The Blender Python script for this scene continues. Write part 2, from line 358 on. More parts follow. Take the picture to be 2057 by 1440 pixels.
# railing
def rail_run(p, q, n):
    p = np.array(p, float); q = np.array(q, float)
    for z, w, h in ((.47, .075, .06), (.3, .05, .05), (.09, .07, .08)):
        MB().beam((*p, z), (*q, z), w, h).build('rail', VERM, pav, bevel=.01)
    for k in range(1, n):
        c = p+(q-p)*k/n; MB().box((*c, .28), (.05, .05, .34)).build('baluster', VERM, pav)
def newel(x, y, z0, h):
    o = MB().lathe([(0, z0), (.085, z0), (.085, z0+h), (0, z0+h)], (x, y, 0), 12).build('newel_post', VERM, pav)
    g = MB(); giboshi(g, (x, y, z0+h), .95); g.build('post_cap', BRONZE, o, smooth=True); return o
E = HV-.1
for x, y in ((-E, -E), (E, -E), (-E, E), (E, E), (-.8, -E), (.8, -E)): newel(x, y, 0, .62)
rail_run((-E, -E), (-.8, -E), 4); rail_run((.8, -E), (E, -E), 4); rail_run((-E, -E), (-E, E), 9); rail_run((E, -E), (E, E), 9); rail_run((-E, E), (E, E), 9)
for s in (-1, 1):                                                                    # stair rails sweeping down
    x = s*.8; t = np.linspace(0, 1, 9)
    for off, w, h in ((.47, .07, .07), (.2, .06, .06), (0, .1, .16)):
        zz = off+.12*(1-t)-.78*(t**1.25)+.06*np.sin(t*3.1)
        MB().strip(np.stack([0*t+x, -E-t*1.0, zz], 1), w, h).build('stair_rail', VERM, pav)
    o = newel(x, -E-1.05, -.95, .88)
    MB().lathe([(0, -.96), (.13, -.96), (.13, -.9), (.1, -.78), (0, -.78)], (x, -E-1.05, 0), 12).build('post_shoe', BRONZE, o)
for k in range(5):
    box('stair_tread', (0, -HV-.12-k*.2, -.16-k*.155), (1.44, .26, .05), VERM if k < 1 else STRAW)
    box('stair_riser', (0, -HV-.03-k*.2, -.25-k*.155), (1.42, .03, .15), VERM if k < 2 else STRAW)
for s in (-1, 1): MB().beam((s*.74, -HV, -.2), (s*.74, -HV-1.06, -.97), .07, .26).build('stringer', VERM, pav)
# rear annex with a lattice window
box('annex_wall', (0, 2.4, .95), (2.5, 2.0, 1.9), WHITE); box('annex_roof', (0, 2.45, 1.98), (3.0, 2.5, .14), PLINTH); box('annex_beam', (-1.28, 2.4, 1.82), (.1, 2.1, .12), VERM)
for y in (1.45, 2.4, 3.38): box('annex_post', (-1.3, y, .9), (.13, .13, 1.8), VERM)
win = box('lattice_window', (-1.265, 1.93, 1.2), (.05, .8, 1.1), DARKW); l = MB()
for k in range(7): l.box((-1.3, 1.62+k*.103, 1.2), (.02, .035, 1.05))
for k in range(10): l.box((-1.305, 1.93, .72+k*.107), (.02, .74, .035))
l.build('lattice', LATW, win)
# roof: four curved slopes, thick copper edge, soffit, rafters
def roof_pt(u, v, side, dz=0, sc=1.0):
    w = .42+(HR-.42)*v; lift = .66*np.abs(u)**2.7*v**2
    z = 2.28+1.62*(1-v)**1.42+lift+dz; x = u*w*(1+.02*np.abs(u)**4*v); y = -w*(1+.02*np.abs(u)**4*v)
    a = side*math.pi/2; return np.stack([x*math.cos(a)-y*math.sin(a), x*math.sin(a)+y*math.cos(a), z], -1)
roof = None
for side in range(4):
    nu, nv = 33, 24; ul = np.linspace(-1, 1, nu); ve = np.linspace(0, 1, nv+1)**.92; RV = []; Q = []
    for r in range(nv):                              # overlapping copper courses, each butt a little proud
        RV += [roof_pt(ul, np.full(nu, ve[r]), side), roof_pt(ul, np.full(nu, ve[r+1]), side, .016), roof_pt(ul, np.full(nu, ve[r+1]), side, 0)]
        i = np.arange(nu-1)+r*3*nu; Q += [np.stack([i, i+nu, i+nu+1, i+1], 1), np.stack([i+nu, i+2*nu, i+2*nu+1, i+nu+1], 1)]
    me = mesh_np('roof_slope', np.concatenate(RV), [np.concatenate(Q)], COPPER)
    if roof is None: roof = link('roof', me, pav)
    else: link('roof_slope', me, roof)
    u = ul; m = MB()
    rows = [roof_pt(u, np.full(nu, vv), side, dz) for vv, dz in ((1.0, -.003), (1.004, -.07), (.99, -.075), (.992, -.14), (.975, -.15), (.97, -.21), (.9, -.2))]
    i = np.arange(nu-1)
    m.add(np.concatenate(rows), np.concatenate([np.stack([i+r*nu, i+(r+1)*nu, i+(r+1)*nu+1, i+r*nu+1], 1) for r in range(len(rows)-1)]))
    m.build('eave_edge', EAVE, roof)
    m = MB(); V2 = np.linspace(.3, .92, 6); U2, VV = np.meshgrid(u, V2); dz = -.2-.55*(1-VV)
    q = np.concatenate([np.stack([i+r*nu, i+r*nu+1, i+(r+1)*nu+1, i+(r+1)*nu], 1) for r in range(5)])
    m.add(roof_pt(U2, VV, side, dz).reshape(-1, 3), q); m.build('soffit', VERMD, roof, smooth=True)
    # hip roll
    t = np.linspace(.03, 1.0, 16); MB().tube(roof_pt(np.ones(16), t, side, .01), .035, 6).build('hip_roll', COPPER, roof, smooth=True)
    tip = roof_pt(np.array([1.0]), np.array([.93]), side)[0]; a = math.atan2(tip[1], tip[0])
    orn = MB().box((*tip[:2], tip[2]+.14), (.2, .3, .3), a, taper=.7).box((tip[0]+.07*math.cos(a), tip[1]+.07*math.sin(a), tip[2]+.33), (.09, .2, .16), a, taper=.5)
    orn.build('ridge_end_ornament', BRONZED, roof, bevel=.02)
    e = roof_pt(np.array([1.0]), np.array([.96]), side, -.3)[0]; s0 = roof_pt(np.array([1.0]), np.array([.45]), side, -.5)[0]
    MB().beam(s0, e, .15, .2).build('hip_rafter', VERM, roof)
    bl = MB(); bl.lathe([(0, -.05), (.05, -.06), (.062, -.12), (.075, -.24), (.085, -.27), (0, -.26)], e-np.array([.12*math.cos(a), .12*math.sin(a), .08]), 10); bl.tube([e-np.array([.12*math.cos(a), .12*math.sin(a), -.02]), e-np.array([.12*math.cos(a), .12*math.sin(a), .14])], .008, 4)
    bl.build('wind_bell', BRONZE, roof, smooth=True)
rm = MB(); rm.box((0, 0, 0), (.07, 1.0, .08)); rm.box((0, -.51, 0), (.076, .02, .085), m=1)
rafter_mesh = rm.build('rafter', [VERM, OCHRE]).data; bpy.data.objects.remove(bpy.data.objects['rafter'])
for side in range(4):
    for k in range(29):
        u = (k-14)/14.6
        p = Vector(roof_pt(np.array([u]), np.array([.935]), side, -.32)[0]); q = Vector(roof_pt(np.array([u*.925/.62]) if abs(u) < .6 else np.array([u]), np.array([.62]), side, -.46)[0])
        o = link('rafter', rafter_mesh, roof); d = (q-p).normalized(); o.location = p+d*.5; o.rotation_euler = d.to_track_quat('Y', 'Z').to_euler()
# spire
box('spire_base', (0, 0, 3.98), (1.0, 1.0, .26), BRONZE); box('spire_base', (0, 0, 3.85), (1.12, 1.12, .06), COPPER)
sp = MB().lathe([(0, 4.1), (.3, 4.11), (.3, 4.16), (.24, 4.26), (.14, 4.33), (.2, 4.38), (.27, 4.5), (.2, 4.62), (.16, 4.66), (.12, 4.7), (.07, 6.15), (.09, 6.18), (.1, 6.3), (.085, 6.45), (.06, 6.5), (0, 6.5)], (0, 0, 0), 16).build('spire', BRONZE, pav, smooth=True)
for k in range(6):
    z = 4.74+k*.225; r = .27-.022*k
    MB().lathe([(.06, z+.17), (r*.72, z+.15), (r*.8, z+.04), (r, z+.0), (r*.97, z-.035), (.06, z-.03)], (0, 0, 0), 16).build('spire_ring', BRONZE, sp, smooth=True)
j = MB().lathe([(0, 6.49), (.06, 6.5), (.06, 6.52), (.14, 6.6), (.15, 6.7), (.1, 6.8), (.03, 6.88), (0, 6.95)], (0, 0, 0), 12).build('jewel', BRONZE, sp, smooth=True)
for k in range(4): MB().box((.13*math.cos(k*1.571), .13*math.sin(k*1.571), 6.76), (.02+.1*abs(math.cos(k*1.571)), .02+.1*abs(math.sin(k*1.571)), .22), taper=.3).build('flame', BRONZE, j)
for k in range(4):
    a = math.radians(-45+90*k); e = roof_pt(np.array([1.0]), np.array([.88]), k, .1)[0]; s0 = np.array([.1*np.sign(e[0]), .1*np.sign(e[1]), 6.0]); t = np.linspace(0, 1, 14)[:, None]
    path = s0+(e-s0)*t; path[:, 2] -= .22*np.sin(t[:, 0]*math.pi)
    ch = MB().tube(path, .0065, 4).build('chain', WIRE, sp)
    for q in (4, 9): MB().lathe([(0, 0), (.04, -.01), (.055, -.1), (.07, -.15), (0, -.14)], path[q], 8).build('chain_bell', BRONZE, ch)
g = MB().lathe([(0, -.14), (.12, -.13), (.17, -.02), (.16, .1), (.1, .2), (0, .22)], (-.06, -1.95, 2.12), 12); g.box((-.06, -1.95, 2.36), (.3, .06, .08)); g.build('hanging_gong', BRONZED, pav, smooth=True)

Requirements
In the data above, how many lines contain the string "smooth"? Answer with the number only.

Written answer
8